Web VCR service RecordTV.com said Wednesday that it is selling
its assets as a result of legal and financial troubles.
The Los Angeles-based company, which briefly offered consumers the ability
to record TV shows and play them back online, said it plans to sell its
intellectual property, including trademarks, domain names and technologies.
The announcement provides the latest cautionary tale for companies seeking
to marry television and the Internet, a troubled relationship that has led
to numerous legal tangles. Although RecordTV hoped to avoid courtroom
battles, the company soon followed the path of Canadian start-up
iCraveTV.com, which aimed to put live broadcast TV on the Web in 1999.

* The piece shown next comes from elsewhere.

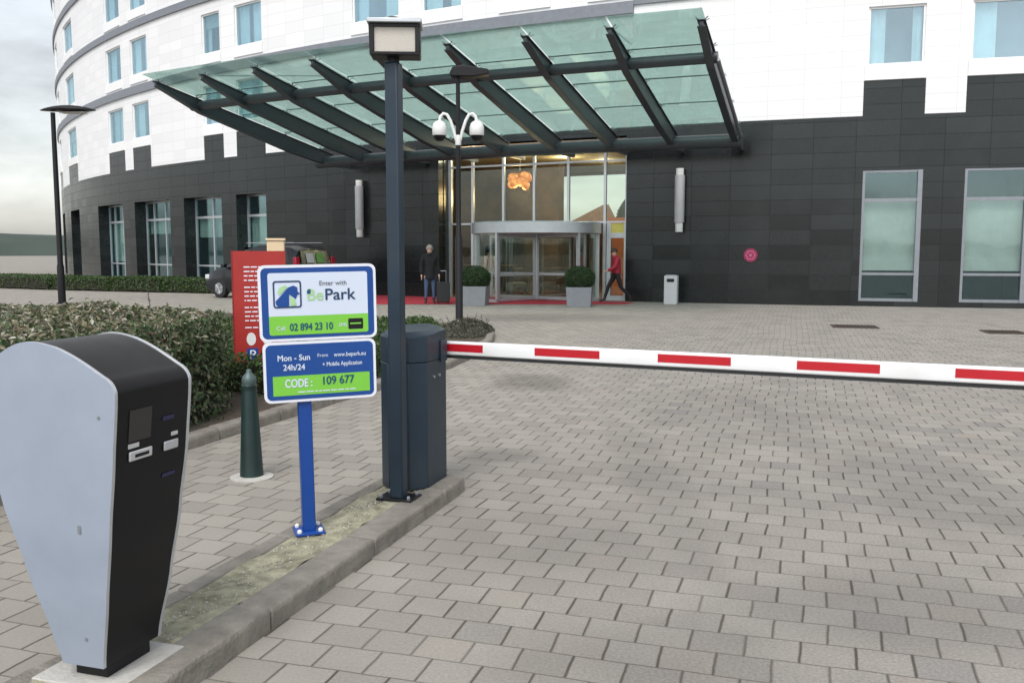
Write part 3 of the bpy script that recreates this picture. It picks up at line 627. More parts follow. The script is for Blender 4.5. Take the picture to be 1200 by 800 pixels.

iCraveTV was hit with massive lawsuits from U.S. and Canadian
broadcasters. As a result, its efforts fell into ruins.
Last month, RecordTV settled a
lawsuit with the Motion Picture Association of America that charged the company with copyright
violations for recording movies and streaming them online without
permission. RecordTV agreed to pay $50,000 and said it would not record or
showcase any of the works owned by the big studios without first gaining
permission.
"We were kind of in a catch-22," said RecordTV Chief Executive David Simon.
"We couldn't raise funding because of the legal issues...but we couldn't
also fight the lawsuit without raising funding."
Founded in November 1999, RecordTV set out to create a Web-based VCR
through its technologies, dubbed One-Click Recording and Useit. One-Click
Recording let people record content from local TV and basic cable programs
and stream it via their computers; Useit is a digital rights management
technology that prevents unauthorized copying and downloading.
Since its inception, the company has been plagued with controversy, drawing backlash from
major movie and TV studios.
"We gave up and couldn't keep fighting," Simon said. "Maybe one of the
movie studios itself who own the content and has the ability to do it and
the rights to do it can do something with (our technologies)...but at this
point, I guess I've got to give up the ghost."